The top 10 states in terms of total clean investment account for over $617 billion in investment since 2018, or about 62% of all clean investment across the U.S. since 2018. 

State

Total clean investment (Q1 2018 - Q2 2024)

Top technology (% of total investment)

California

$191 billion

Zero-emission vehicles (52%)

Texas

$144 billion

Solar power (32%)

Florida

$63 billion

Solar power (34%)

Georgia

$50 billion

Zero-emission vehicles (35%)

North Carolina

$32 billion

Zero-emission vehicles (39%)

Arizona

$31 billion

Zero-emission vehicles (33%)

New York

$30 billion

Zero-emission vehicles (49%)

Tennessee

$28 billion

Zero-emission vehicles (67%)

Michigan

$25 billion

Zero-emission vehicles (71%)

Nevada

$25 billion

Zero-emission vehicles (39%)

Public and private clean investments have focused on buying, making, and using different technologies in various states. These rankings partly depend on state size, population, natural resources (e.g., sun and wind exposure), and existing infrastructure, such as factories retooled to manufacture clean technologies. 
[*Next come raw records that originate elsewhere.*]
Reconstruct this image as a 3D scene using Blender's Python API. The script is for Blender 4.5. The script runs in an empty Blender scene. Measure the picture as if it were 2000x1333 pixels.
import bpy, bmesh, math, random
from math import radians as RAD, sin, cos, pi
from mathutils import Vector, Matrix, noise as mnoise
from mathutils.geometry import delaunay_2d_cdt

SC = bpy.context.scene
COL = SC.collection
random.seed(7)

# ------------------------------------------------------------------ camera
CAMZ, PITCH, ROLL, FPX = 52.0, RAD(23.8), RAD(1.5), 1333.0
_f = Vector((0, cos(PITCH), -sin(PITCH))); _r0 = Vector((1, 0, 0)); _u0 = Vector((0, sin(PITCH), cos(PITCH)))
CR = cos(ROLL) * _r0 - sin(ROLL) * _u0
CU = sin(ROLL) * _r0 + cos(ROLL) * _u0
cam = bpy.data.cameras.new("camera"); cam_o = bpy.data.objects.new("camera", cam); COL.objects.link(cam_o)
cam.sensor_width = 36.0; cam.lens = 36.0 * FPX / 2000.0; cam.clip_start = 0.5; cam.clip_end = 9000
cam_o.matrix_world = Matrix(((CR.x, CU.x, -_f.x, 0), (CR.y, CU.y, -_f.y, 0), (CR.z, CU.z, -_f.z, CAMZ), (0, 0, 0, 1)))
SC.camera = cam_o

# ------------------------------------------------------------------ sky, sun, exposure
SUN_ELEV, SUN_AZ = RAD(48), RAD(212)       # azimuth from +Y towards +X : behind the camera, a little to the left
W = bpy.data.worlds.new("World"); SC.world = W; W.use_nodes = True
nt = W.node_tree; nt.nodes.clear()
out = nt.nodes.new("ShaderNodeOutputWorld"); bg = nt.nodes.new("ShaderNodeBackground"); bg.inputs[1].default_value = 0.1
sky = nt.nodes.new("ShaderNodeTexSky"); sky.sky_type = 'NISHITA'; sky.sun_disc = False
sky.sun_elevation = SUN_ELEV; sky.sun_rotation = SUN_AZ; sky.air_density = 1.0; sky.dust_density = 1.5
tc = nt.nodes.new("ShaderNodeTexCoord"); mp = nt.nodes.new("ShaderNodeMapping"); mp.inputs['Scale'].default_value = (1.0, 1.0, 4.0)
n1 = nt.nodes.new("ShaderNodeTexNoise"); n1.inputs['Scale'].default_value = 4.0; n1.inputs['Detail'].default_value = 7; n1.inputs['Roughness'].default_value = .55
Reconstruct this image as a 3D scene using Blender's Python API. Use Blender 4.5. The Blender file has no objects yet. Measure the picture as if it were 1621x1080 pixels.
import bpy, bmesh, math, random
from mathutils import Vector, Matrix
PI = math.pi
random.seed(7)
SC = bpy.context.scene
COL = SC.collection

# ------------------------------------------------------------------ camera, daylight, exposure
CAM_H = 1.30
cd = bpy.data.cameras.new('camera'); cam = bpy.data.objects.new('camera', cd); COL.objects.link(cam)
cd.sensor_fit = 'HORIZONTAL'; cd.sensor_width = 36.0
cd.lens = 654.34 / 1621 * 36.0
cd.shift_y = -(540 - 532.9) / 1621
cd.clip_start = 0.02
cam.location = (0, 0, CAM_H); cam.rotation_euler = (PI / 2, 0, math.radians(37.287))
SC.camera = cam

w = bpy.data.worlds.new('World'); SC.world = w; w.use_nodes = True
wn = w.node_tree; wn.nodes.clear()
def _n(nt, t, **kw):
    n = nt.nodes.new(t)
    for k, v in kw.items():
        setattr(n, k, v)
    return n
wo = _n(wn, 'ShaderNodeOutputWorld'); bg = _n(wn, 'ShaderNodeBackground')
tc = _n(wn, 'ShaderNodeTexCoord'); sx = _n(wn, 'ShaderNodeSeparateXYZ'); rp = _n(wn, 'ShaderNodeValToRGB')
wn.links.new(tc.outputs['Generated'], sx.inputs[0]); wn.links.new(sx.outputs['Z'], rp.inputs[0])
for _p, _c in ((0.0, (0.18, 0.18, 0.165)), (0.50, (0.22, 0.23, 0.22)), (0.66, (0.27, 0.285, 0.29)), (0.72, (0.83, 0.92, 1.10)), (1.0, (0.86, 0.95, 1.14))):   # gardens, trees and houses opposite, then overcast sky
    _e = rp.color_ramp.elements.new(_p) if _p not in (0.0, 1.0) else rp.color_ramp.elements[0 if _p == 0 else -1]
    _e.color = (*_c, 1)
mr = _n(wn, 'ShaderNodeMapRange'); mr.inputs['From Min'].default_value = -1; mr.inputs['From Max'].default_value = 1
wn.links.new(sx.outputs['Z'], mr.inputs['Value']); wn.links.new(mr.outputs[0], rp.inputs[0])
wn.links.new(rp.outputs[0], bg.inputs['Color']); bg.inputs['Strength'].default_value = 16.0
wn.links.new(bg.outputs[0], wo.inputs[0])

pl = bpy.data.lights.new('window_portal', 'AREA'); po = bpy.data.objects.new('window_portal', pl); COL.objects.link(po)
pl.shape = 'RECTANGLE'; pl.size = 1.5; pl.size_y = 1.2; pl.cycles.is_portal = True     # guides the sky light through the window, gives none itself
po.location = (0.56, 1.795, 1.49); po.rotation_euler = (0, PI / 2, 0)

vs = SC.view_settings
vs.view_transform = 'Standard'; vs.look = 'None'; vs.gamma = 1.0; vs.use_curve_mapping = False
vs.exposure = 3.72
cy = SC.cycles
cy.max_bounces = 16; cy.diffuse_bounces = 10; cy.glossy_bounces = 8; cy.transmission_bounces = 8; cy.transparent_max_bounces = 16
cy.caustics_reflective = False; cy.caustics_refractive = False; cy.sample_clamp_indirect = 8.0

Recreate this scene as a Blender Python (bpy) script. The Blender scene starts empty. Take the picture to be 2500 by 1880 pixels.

Zero-emission vehicles lead clean investment in 27 states. California has seen the highest level of investment in the purchase and manufacture of zero-emission vehicles since 2018 ($100 billion), followed by: Tennessee ($18.4 billion), Michigan ($17.9 billion), Georgia ($17.5 billion), and New York ($14.8 billion). 

Solar power is the most-invested technology in 10 states. Texas has seen the highest level of investment in solar power since 2018 ($46.3 billion), followed by: Florida ($21.7 billion), Virginia ($7.2 billion), Utah ($4.5 billion), and Wisconsin ($3.8 billion). 

Wind power leads clean investment in nine states. Oklahoma has seen the highest level of investment in wind power since 2018 ($10 billion), followed by: Iowa ($9 billion), Kansas ($6 billion), Wyoming ($5.1 billion), and New Mexico ($4.6 billion). 

Heat pumps lead clean investment in four states: South Carolina ($6.3 billion), Alabama ($5.8 billion), Louisiana ($2.8 billion), and Mississippi ($2.4 billion). 

Carbon management, which includes carbon capture and storage, has received the most clean investment in only one state: West Virginia, where it accounts for $1.1 billion since 2018.  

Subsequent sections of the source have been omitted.